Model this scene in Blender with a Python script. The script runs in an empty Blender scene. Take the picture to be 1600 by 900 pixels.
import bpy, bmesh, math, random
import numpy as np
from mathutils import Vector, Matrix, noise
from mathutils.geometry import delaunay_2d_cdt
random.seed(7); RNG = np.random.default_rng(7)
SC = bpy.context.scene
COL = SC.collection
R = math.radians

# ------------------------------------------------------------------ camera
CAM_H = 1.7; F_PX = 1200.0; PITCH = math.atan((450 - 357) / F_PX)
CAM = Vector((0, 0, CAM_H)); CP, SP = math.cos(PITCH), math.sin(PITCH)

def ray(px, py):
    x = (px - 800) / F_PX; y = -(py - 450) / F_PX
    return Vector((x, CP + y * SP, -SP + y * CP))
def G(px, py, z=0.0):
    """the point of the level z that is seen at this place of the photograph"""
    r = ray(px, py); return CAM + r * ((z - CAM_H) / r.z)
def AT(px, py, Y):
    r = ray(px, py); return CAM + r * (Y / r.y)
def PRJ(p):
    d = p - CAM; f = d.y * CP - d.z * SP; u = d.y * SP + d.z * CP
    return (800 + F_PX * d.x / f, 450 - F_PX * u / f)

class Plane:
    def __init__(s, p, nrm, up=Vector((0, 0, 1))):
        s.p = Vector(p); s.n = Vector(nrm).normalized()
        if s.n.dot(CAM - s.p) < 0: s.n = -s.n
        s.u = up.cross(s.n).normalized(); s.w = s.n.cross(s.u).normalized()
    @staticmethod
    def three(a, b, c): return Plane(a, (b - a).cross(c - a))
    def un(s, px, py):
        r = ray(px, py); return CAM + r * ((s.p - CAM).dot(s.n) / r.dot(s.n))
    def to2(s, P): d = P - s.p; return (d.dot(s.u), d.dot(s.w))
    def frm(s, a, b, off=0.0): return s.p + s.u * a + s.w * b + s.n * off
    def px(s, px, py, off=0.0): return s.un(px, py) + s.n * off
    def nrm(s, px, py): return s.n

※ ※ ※

### Directive
Write out, exactly and with nothing else, the lines of the listing above from its first line through the line with "return (800 +".

### Response
Model this scene in Blender with a Python script. The script runs in an empty Blender scene. Take the picture to be 1600 by 900 pixels.
import bpy, bmesh, math, random
import numpy as np
from mathutils import Vector, Matrix, noise
from mathutils.geometry import delaunay_2d_cdt
random.seed(7); RNG = np.random.default_rng(7)
SC = bpy.context.scene
COL = SC.collection
R = math.radians

# ------------------------------------------------------------------ camera
CAM_H = 1.7; F_PX = 1200.0; PITCH = math.atan((450 - 357) / F_PX)
CAM = Vector((0, 0, CAM_H)); CP, SP = math.cos(PITCH), math.sin(PITCH)

def ray(px, py):
    x = (px - 800) / F_PX; y = -(py - 450) / F_PX
    return Vector((x, CP + y * SP, -SP + y * CP))
def G(px, py, z=0.0):
    """the point of the level z that is seen at this place of the photograph"""
    r = ray(px, py); return CAM + r * ((z - CAM_H) / r.z)
def AT(px, py, Y):
    r = ray(px, py); return CAM + r * (Y / r.y)
def PRJ(p):
    d = p - CAM; f = d.y * CP - d.z * SP; u = d.y * SP + d.z * CP
    return (800 + F_PX * d.x / f, 450 - F_PX * u / f)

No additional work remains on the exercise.